En literatura, todo tiene que ver con todo (si hay voluntad)

Personajes Literarios

Nadie duda de que Marlowe es un tipo duro. Hace falta serlo para recibir golpizas y seguir adelante, siempre con una respuesta aguda en la punta de los labios; en lo que llevo de sus relatos ya van cinco. Gajes del oficio de un detective privado que se mueve en el ecosistema perfectamente reconocible del policial negro: Mujeres sensuales que muchas veces también son fatales, millonarios que quieren tapar sus trapitos sucios, policías corruptos o francamente inútiles, la oficina en Sunset Boulevard, la pesada atmósfera del lado B de la glamorosa ciudad de Los Ángeles. Es un mundo conocido porque lo hemos visto replicado en cientos (quizás miles) de personajes de la literatura, la televisión y el cine.

El personaje – de mente rápida, lengua filosa y moralidad ambigüa (aunque con una debilidad hacia el lado de los débiles) – también ha sido copiado hasta el hartazgo. Pero estamos ante el modelo primigenio, señores. Las novelas de Chandler cuentan con la ventaja de la originalidad.

Y esta influencia llega a rincones insospechados. La semana pasada intercalé «El Sueño Eterno» y «Adiós, muñeca», primera y segunda de las aventuras del investigador con «Los Galgos, Los Galgos» de la escritora argentina Sara Gallardo. En ésta, me pareció que su protagonista homenajeaba – casi sin buscarlo – el estilo perspicaz y socarrón del detective. Y me pregunto,¿acaso la mente funciona trazando lazos aún cuando no existen? Respuesta: sí lo hace; la psicología de la percepción lo postuló hace décadas. Reformulemos, ¿Es posible que – durante el acto lector – el personaje de una novela influya sobre otro aún cuando los autores no tengan nada en común? Nada parece vincular a Gallardo con Chandler, sin embargo, allí están las réplicas despiadadas a la Marlowe del «Señorito Julián», personaje central de la que quizás sea la novela más conocida de Gallardo.

«Los Galgos, los galgos», la tragedia del bohemio argentino

Como en el caso de Marlowe, la historia de Julián puede leerse como la de un «outsider», alguien que se siente permanentemente fuera de lugar.
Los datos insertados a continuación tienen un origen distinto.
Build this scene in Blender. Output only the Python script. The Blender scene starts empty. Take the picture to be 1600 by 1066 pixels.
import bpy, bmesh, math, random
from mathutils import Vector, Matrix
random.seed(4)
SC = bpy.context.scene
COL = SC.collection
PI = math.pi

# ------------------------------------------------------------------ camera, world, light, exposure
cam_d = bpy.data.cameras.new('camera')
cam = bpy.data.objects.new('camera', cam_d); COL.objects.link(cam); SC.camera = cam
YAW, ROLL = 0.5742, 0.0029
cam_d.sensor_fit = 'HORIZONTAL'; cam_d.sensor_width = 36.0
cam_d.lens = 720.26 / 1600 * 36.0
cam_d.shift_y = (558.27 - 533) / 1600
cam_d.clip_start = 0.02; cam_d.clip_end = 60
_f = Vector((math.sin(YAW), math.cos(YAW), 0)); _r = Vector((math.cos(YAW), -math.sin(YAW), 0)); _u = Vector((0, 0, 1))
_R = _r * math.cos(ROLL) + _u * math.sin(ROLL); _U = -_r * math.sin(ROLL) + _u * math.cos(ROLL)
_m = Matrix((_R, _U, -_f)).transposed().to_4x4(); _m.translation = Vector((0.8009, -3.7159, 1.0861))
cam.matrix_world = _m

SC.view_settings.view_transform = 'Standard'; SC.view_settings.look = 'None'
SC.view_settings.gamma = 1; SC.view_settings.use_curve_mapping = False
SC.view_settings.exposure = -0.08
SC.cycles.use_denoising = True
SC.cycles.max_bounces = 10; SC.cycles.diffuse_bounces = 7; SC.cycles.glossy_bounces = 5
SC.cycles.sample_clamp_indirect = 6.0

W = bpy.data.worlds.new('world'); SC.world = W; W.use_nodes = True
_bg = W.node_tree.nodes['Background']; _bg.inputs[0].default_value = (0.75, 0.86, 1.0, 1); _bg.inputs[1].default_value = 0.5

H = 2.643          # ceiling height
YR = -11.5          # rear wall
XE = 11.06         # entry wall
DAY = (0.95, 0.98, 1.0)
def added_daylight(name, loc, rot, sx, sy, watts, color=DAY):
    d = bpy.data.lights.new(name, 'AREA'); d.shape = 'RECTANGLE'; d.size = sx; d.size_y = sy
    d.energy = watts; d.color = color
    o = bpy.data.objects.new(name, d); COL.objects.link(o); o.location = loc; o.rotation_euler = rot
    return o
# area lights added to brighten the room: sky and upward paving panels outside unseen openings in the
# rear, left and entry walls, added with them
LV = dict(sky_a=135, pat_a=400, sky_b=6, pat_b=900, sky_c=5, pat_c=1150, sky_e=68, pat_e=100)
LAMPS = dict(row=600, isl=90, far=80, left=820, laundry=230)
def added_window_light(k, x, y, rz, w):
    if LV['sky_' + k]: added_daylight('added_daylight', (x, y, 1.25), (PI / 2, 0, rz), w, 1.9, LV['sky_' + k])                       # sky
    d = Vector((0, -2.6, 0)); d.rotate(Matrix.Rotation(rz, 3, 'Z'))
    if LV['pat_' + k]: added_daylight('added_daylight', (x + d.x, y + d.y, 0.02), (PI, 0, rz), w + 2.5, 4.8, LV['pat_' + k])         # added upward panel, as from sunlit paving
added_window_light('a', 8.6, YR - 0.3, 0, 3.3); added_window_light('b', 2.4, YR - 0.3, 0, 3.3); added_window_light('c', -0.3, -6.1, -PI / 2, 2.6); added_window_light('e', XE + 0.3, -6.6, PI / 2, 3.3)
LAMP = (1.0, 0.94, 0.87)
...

Estamos ante un heredero de terratenientes, dandy sudamericano que reniega de su propia clase y que «nunca ha sabido hacer nada salvo no hacer nada».

Tras la muerte de su padre se encuentra con una pequeña fortuna y un campo semiabandonado – Las Zanjas – que se convertirá en su santuario. Allí junto a su amada Lisa, el taciturno cuidador, Flores, y sus adorados galgos, Corsario y Chispa, encontrará algo parecido a la felicidad. Un escenario idílico lentamente erosionado por el paso del tiempo y por el peso del mandato familiar que él mismo se echa sobre los hombros. La conversión de este pequeño paraíso en un campo productivo trae el fin de la inocencia y empuja a Julián rumbo a Paris, en busca de aquello que perdió en las Pampas argentinas.

Se dice que Gallardo es una escritora inclasificable, que va mutando de novela a novela. En «Los Galgos, los galgos», publicada en 1968, resuenan ecos de la Rayuela de Cortázar, de Saer y especialmente de Di Benedetto. El estilo es, a la vez, preciso para situar la acción y meticulosamente enrevesado en la descripción. Un tanto paradójico en sí mismo y que demanda una lectura atenta. Al leer, la sonrisa siempre está latente, con descripciones maravillosamente sugerentes y agudas, sobre todo cuando se trata de desmenuzar los «vicios» de la clase acomodada. En definitiva, que no se salva nadie. Punto que nos lleva, nuevamente al principio. La descripción ingeniosa, mordaz conecta con Marlowe. ¿La conclusión? La ironía es la mejor manera de defenderse de un mundo que no entendemos y que no nos entiende.